The Abstract Art of Teaching

We currently have a handful of students training to become teachers.  One question I get is "how do you teach a student?"

Three things: patience, awareness and the color blue.

The color blue?  WTF?

I know you are wondering how I ever teach martial arts when talking about Blue.  Let me ask you what color blue you are now picturing; royal blue, sea blue, baby blue, or green?

Green?  Well it is yellow/blue right?   There you go.

As an instructor, it is not my duty to enforce the royal blue filter on students.  I need to see the information based on the student's blue filter.  At this point, I can upload information they can more readily digest.

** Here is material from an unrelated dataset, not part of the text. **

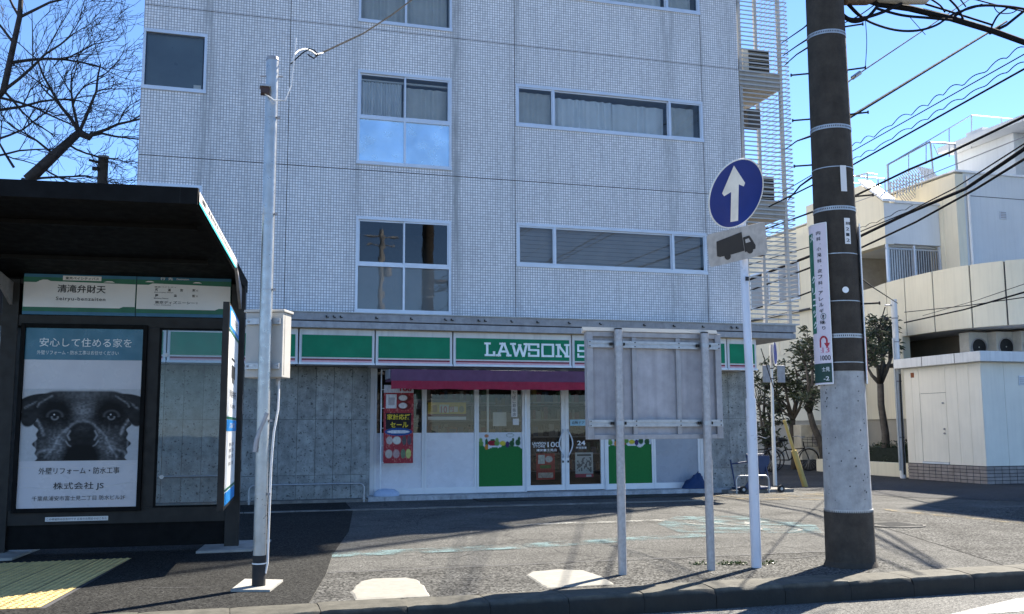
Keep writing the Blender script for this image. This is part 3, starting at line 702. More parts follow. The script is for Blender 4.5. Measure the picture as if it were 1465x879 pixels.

Next step is awareness.  Being aware as instructor is be ready for the student's attention span.  Now attention spans run the gambit, anywhere from 2 hours to 2 seconds.  No need to discuss the 2 hour attention span...best students EVAR!  The 2 second attention span theater...well they present more of a challenge.  You are lucky to teach them something easy like punching with their right hand.  Then for the next 60 minutes you two run around punching things with your right hands.

My teachers-in-training have commented on my mantra when i do this, (Switch your hands, switch your hands, switch your hands.)

Well, that is part of teaching.  Teach technique and then reinforce it until it becomes muscle memory.  Then it is up to the student to drill it.

And now the first aspect of teaching...patience.  We all wish to teach the perfect technique the first time perfectly.  Never happens.  We have to be patience and be happy when the student flails the proper limb in the proper direction.  This is a good start and we can refine from there.

That is teaching in a nutshell, patience, awareness and blue.  Or if you prefer, a buddha wearing blue tinted sunglasses.

May the attention span be with you,

DarkArashi

1 comment:

Sherrie said...

This line cracked me up: "Then for the next 60 minutes you two run around punching things with your right hands". I totally get that! And yes, patience... a much needed trait for one to be an effective teacher of pretty much anything important. Enjoyed this blog.